Improvisation is one of the most difficult pedagogical areas to teach. Students are entirely accustomed to reading notated music, which gives them pitches, rhythm, and expression. The sudden removal of this much structure can be paralyzing. In addition, students are frequently overwhelmed by the perceived limitless possibilities of harmonic and rhythmic choices now available to them, and this is usually coupled by a limited or nonexistent jazz vocabulary. All these factors cause students to struggle.
Frequently, the first step of improvisation is teaching students how to read chord changes. Mastering this step takes a basic, fundamental knowledge of all twelve major scales. Beginning with major, and moving to dominant, dorian, half diminished, and then fully diminished, most educators establish both the scale and arpeggio pattern of each type of chord found in a particular form or solo section. This is a wise choice for developing the basic skills of reading the chord changes in real time, and is not to be omitted.

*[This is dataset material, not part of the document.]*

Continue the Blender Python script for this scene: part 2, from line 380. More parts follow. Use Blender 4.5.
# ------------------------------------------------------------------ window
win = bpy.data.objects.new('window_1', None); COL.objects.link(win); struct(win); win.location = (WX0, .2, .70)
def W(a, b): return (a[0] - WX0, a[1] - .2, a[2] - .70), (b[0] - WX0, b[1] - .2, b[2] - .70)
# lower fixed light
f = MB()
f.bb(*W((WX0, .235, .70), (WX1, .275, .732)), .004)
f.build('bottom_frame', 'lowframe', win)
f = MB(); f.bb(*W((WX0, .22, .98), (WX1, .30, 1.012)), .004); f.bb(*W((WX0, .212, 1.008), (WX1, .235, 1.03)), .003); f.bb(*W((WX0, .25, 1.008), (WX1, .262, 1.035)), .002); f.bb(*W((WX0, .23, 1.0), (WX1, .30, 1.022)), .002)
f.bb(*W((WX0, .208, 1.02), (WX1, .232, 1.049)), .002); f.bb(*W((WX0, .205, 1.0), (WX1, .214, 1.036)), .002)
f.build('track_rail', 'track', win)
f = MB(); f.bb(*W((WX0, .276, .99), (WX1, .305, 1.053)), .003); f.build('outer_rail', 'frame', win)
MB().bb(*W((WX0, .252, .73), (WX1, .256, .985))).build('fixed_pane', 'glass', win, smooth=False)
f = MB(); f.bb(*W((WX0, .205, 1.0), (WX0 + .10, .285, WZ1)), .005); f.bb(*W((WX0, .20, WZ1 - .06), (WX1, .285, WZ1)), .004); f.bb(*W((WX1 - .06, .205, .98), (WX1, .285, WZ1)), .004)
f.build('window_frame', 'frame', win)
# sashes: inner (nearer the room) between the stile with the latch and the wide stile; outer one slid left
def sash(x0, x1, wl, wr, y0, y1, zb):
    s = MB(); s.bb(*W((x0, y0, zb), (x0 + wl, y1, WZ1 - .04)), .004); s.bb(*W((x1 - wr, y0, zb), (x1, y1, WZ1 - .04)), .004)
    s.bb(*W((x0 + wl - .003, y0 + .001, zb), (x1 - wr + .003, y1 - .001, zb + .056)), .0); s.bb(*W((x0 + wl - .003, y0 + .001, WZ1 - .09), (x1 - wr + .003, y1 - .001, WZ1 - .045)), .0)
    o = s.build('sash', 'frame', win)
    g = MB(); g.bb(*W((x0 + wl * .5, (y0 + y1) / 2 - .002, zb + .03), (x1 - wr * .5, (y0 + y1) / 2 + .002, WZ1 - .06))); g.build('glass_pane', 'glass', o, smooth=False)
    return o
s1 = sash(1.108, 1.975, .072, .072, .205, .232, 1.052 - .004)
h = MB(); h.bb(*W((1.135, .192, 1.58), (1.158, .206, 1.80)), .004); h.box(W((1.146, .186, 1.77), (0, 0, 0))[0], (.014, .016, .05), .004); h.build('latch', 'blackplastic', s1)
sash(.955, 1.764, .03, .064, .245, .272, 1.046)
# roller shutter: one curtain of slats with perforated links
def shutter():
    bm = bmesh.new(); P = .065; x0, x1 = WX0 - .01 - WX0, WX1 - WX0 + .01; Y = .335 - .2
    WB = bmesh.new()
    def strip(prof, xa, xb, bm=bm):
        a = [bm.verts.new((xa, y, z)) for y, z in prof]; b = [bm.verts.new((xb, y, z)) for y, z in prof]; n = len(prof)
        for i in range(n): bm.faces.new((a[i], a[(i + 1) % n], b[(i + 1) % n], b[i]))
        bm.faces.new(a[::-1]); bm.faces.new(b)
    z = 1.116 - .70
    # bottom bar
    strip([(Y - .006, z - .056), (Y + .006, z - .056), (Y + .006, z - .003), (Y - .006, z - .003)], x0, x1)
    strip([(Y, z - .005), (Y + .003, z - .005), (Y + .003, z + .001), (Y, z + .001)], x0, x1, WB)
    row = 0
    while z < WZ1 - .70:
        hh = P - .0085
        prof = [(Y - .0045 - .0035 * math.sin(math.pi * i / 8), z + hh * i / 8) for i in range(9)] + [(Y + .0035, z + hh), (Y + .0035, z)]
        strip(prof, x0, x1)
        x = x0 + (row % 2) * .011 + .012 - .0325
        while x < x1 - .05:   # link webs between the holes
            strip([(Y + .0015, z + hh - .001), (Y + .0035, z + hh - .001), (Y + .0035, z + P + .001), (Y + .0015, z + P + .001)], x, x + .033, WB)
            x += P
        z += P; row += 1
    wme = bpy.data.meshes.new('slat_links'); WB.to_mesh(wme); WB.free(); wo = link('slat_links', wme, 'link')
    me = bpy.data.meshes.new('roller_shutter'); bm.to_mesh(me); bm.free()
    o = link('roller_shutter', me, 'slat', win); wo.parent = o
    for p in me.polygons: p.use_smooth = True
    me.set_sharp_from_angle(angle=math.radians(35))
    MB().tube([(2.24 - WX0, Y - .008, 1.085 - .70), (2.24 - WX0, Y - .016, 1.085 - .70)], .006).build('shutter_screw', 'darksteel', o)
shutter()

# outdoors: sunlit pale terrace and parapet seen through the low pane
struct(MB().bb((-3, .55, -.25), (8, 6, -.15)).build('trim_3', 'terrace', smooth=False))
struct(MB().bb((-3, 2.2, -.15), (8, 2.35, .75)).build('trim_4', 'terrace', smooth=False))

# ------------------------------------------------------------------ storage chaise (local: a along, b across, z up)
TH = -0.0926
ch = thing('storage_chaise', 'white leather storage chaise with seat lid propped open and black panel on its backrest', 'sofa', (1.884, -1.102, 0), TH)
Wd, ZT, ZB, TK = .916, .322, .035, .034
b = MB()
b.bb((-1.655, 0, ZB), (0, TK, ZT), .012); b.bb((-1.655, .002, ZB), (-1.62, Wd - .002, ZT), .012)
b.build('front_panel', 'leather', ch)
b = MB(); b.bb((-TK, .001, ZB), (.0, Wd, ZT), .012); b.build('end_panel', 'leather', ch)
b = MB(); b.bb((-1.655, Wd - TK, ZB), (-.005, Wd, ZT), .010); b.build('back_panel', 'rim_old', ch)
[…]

The problem at this point is that the resultant solos are based solely on arpeggios. Additionally, it is typical for beginning improvisers to cling to the root. The result is each measure of the phrase sounding with the root in the solo voice, comping instruments (sometimes both piano and guitar), and the bass voice. Too much root results in an uninteresting and predictable improvisatory passage.
A simple way to expand both the aesthetic and theoretical knowledge and abilities of the improviser is to introduce the concept of the arpeggio using the upper structure, which means starting arpeggios on the third instead of the root. In this instance we now get the third, fifth, seventh, and ninth, rather than the typical 1-3-5-7 pattern to which many are so accustomed. The immediate benefit of arpeggiating chord changes this way is that the third is highlighted. Performers learning arpeggios this way will be demonstrating the chord quality right away. When an arpeggio starts on the root, the initial sound does not give away the chord’s function.
A second benefit of upper structure arpeggios is the incorporation of the additional altered tones above the root, including the ninth, eleventh, and thirteenth. All too frequently, these extensions to the chord are omitted in the initial stages of chord change reading, but it is these pitches that set a chord apart from a generic dominant or dorian sound that exists at other times in the form. Depending on the number of these extensions, the arpeggio can begin on the fifth or seventh to incorporate all necessary pitches in the exercise. This will help students grasp the importance of these tones, and lead to them including these pitches during improvisation.
If students begin improvised phrases on something other than the root and use the notes that distinguish extended chords from their similar but more generic dominant, major and, dorian versions, their solos will sound mature and seasoned instead of predictable.